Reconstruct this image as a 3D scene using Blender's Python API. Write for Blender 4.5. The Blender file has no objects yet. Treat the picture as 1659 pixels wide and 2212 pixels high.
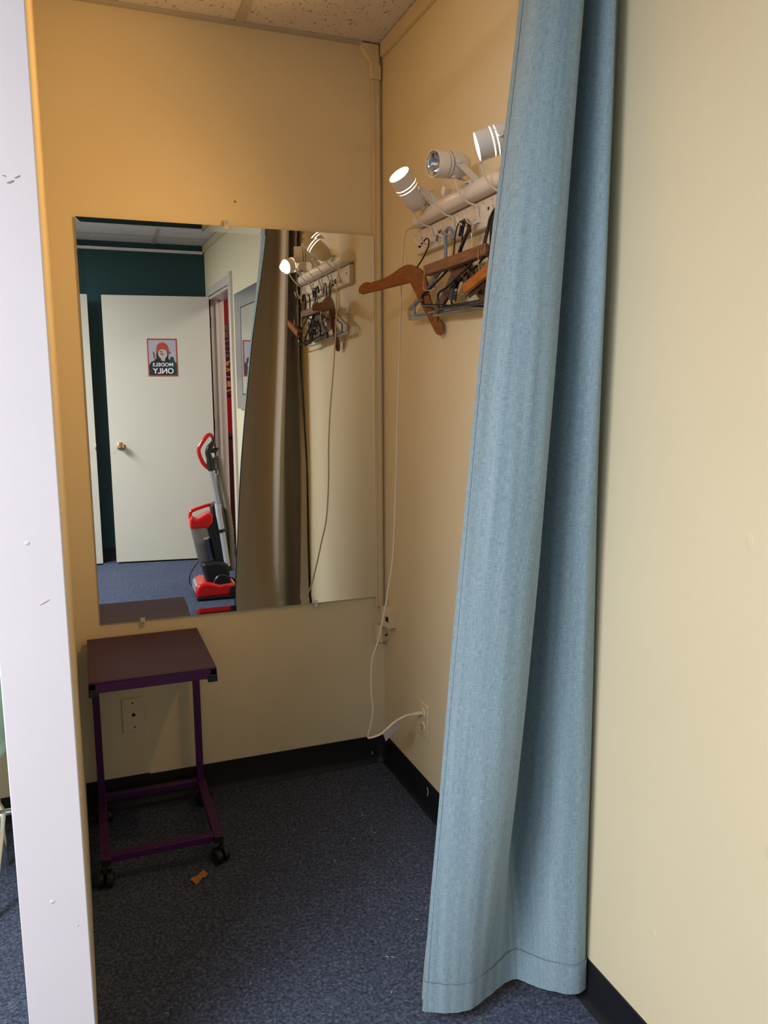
import bpy, bmesh, math, random
from mathutils import Vector, Matrix
random.seed(7)
SC = bpy.context.scene
COL = SC.collection
V = Vector
PI = math.pi

# ---------------------------------------------------------------- materials
def nt(m):
    m.use_nodes = True
    return m.node_tree, m.node_tree.nodes, m.node_tree.links, m.node_tree.nodes['Principled BSDF']
def srgb(r, g, b):
    f = lambda c: (c/255/12.92) if c/255 <= .04045 else ((c/255+.055)/1.055)**2.4
    return (f(r), f(g), f(b), 1)
def mat(name, col, rough=.5, metal=0, bump=0, bscale=200, var=0, vscale=30, spec=.5, coat=0, trans=0, ior=1.45, alpha=1, sheen=0):
    m = bpy.data.materials.new(name); t, N, L, P = nt(m)
    P.inputs['Base Color'].default_value = col
    P.inputs['Roughness'].default_value = rough
    P.inputs['Metallic'].default_value = metal
    P.inputs['Specular IOR Level'].default_value = spec
    P.inputs['Coat Weight'].default_value = coat
    P.inputs['Transmission Weight'].default_value = trans
    P.inputs['IOR'].default_value = ior
    P.inputs['Alpha'].default_value = alpha
    if sheen: P.inputs['Sheen Weight'].default_value = sheen
    tc = N.new('ShaderNodeTexCoord')
    if var:
        n = N.new('ShaderNodeTexNoise'); n.inputs['Scale'].default_value = vscale; n.inputs['Detail'].default_value = 4
        L.new(tc.outputs['Object'], n.inputs['Vector'])
        mr = N.new('ShaderNodeMapRange'); mr.inputs['From Min'].default_value = .25; mr.inputs['From Max'].default_value = .75
        mr.inputs['To Min'].default_value = 1-var; mr.inputs['To Max'].default_value = 1+var
        L.new(n.outputs['Fac'], mr.inputs['Value'])
        mx = N.new('ShaderNodeVectorMath'); mx.operation = 'SCALE'; mx.inputs[0].default_value = col[:3]
        L.new(mr.outputs['Result'], mx.inputs['Scale']); L.new(mx.outputs['Vector'], P.inputs['Base Color'])
    if bump:
        n2 = N.new('ShaderNodeTexNoise'); n2.inputs['Scale'].default_value = bscale; n2.inputs['Detail'].default_value = 3
        L.new(tc.outputs['Object'], n2.inputs['Vector'])
        b = N.new('ShaderNodeBump'); b.inputs['Strength'].default_value = bump; b.inputs['Distance'].default_value = .002
        L.new(n2.outputs['Fac'], b.inputs['Height']); L.new(b.outputs['Normal'], P.inputs['Normal'])
    return m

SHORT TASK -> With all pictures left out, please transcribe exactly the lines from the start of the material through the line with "PI = math.pi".

TASK SOLUTION ->
Reconstruct this image as a 3D scene using Blender's Python API. Write for Blender 4.5. The Blender file has no objects yet. Treat the picture as 1659 pixels wide and 2212 pixels high.
import bpy, bmesh, math, random
from mathutils import Vector, Matrix
random.seed(7)
SC = bpy.context.scene
COL = SC.collection
V = Vector
PI = math.pi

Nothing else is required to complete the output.